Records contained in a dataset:
★ ★ ★
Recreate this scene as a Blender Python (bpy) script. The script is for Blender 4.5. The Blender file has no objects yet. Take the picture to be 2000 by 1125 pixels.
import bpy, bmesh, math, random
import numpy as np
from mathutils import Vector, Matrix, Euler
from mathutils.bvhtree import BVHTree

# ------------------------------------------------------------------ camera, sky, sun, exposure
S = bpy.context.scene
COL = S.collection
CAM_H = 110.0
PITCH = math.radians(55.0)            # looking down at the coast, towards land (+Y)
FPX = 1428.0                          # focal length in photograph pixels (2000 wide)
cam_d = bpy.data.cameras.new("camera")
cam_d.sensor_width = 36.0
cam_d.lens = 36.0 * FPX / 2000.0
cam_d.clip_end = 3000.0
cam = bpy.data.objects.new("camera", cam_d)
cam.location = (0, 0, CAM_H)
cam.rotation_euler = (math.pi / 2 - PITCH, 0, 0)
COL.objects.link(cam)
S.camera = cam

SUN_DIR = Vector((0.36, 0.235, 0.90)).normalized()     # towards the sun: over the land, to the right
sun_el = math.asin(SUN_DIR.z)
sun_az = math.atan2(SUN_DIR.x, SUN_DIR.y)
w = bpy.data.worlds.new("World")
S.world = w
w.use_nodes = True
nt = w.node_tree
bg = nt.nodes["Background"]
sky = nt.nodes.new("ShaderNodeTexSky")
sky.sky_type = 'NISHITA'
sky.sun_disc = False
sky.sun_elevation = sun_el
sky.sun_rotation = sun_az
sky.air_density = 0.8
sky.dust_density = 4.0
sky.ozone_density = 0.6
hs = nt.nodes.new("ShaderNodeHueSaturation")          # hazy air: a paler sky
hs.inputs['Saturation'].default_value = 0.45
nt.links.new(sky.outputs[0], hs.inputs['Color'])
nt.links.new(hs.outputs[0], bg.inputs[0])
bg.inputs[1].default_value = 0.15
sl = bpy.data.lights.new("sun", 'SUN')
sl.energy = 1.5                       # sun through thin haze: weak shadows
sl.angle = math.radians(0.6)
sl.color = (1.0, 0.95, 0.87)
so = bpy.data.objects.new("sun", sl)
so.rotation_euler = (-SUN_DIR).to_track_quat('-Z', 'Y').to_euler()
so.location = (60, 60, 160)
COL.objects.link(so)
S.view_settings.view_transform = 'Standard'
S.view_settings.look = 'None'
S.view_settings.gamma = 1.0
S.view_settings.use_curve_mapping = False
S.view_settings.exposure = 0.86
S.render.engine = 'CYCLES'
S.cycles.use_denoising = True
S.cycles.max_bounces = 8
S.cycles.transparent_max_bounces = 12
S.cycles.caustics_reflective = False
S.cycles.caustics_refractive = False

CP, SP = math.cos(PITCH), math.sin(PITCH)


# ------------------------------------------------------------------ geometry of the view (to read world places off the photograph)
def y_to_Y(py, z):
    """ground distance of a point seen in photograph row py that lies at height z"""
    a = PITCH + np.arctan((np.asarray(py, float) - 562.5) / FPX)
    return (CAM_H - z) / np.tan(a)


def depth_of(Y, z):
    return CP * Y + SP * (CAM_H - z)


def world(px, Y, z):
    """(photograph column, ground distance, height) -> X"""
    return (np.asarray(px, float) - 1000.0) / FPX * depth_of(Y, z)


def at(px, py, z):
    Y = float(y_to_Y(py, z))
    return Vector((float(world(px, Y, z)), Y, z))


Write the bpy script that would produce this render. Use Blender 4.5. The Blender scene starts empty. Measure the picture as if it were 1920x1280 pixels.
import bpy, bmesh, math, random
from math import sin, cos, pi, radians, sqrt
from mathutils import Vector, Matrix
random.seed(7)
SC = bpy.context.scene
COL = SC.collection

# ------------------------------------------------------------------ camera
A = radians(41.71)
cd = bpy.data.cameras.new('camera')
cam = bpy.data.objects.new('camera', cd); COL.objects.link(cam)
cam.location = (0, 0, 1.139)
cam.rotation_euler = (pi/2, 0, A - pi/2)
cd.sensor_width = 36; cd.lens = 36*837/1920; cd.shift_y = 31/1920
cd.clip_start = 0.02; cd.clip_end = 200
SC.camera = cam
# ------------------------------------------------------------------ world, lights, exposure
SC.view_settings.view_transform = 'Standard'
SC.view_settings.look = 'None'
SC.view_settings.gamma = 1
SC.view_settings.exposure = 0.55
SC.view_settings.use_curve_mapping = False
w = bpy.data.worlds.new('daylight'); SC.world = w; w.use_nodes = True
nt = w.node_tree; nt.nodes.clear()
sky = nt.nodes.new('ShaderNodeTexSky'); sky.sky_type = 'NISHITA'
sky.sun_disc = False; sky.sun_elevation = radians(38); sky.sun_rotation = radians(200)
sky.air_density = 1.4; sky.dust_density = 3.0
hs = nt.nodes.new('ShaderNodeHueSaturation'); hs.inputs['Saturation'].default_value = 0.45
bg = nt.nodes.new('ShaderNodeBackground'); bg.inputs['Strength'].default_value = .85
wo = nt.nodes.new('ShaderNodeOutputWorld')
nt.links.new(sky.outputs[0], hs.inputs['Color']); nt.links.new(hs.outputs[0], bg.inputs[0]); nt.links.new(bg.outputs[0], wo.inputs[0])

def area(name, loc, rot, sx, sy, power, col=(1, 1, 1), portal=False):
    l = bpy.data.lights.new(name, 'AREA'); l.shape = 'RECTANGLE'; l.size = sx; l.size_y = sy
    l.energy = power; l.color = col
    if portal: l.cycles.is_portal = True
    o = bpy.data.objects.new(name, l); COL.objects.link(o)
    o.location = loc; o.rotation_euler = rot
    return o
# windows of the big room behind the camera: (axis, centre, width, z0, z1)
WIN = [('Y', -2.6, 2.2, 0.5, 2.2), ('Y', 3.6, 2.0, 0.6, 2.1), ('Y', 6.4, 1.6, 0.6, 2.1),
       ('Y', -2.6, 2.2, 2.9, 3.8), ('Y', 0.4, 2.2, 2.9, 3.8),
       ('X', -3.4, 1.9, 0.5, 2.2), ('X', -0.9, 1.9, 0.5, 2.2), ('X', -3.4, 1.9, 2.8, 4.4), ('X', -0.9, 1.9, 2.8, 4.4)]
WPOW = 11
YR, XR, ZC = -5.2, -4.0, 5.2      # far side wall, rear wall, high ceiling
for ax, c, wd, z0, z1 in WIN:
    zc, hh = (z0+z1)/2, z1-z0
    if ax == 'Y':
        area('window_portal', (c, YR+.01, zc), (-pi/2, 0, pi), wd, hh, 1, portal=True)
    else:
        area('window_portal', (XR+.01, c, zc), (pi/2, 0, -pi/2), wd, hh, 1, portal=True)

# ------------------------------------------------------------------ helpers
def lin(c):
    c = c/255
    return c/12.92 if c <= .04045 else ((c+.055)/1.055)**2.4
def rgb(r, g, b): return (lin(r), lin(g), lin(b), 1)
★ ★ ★
**WHAT THIS TASK INVOLVES:** Repeat these lines exactly and nothing more: the one containing "Write the bpy", the one containing "COL = SC.collection", and all the lines between.

**EXERCISE RESPONSE:**
Write the bpy script that would produce this render. Use Blender 4.5. The Blender scene starts empty. Measure the picture as if it were 1920x1280 pixels.
import bpy, bmesh, math, random
from math import sin, cos, pi, radians, sqrt
from mathutils import Vector, Matrix
random.seed(7)
SC = bpy.context.scene
COL = SC.collection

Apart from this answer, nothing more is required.